一方で、原子力は現在準備中のものが順次再稼働して行けば、2030年計画値が達成します。
粛々と進めているものと思います。

太陽光の卒FIT後の買取価格は7~8円/kWhと、卸売市場の火力以下の水準ですから、今後はたいして増えるとも思えず。太陽光以外の地熱、風力あたりを増やさないといけませんね。

まとめると「2030年までに、火力は耐用年数運用停止で自然減、原子力は計画通り、再エネはもうちょっと増やす」です。
そんなに嘆くようなこともなく、ほどほどにイイ感じで進行してるんじゃないでしょうか。


進次郎大臣については、まあいっか、って思って見てます。
経産省の大臣があんなだったら困っちゃうけど、まあ、環境省なんでね、あんなもんでよいのではないでしょうかw

連投すみません。


個人的には、エネルギー自給率を高めるべき、と考えますので、国産の再エネ、準国産の原子力、どちらも増やさないといけないと思います。火力のコストメリットや使いやすさは十分理解しますが、ほぼ輸入の火力を過剰に優遇する価値を感じません。
我が国の2030年計画では26%も石炭を残してますが、火力全廃とは思わないけど、石炭をもうちょっと減らしてその分をLNGと原子力に割り振ればいいのになあ、と思います。

「環境にやさしく」とかいう話じゃなくて、
世界中のLNGプラントの75%が日本企業によって作られていることや、水素や蓄電の分野で日本の技術が世界的に優位性があることを考えれば、世界中で脱石炭の流れができるのは悪いことだとは思いません。
エネルギーや環境に関する日本の技術を世界に輸出できればいいですね。

横須賀様。

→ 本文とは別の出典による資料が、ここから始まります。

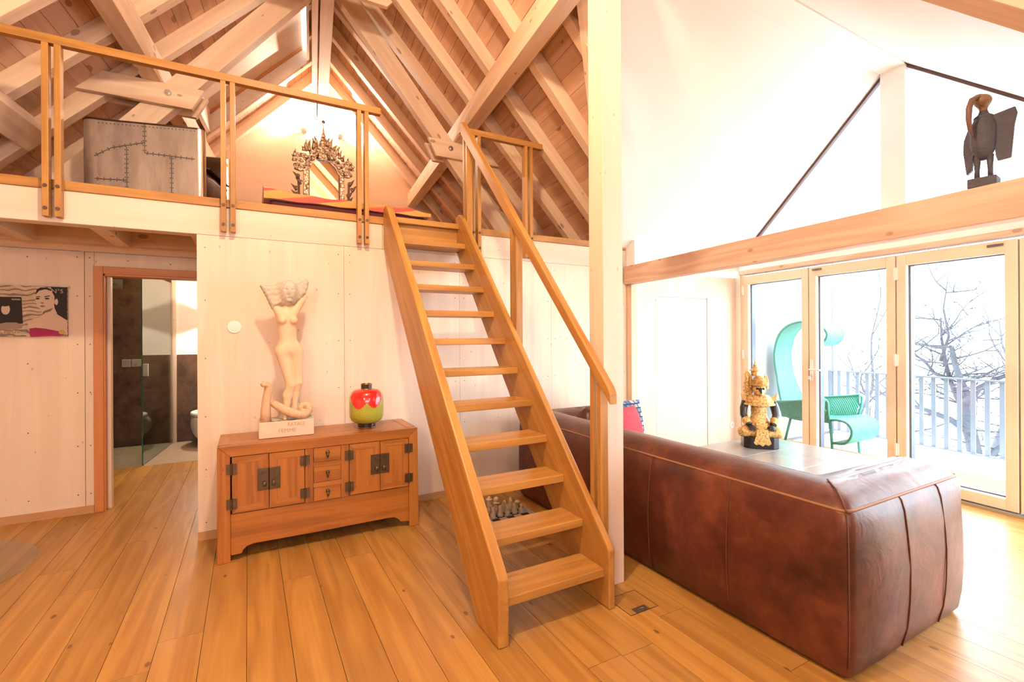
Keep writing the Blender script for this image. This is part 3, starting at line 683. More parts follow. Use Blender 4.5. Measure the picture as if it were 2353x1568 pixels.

的確なご指摘に感謝します。
いまでも旧式火力で補われているという部分を以下に差し替えました。
「福島事故当時から数年間の電力は、今まで稼働を止めていた旧型火力発電所を再稼働したものによって補われていました」
新しい資料は記事中に追加でアップさせていただきました。
ありがとうございます。

おっしゃるようにFITは民主党政権の思いつき的な政治的な制度設計でしたから当然縮小していますので、ひところの狂ったような太陽光ブームは下火になっていくでしょう。
また火力は旧式が停止し(というかとっくに停止していたものを再稼働させていただけですが)、新型に置き換わっていきます。

原子力は再稼働が徐々に認められて、きわめてゆっくりなペースですが、最低限のシェアになるだろうと思われます。
蓄電分野には各企業は全力を注いでいて、たぶん近年には再エネのブレークスルーがあるかもしれません。
かつてのような心情的なそれではなく、まともな蓄電技術にバンクアップされているものなら、元来「市民エネルギー派」の私としても大いに歓迎します。

問題はむしろ経済外的要素です。
こんかいのCOPとかパリ協定うんぬんという外圧で日本独自のエネルギー構築が攪乱されることです。
またグリーンファンドも無視出来ぬ勢力になっています。
外にいい顔をしたがるわが国ですから、この外圧の影響はでると思われます。

そう言うときに、この人物が環境大臣ねぇ、というところです。

killyさんは何を言ってるのかわからんので無視。

さるまねエースさん。
国も大学も企業も「安全で効率よくて大容量」な蓄電池の開発に必死ですよ。もちろんいかに安く作るかも含めて。主に全個体リチウムイオン電池ですね。
特に再エネにはセットで考えるなんてのは誰でも同じことなので「実際に家庭用のエネファーム」とかそうなってるでしょ。そんな当たり前のことを言われてもなんだかなあ?です。

ちなみに、ソフトバンクグループ(あの会社大丈夫か?)が大規模出資で話題になったサウジアラビアの超巨大メガソーラーにはNaS(ナトリウム硫黄)電池が採用されています。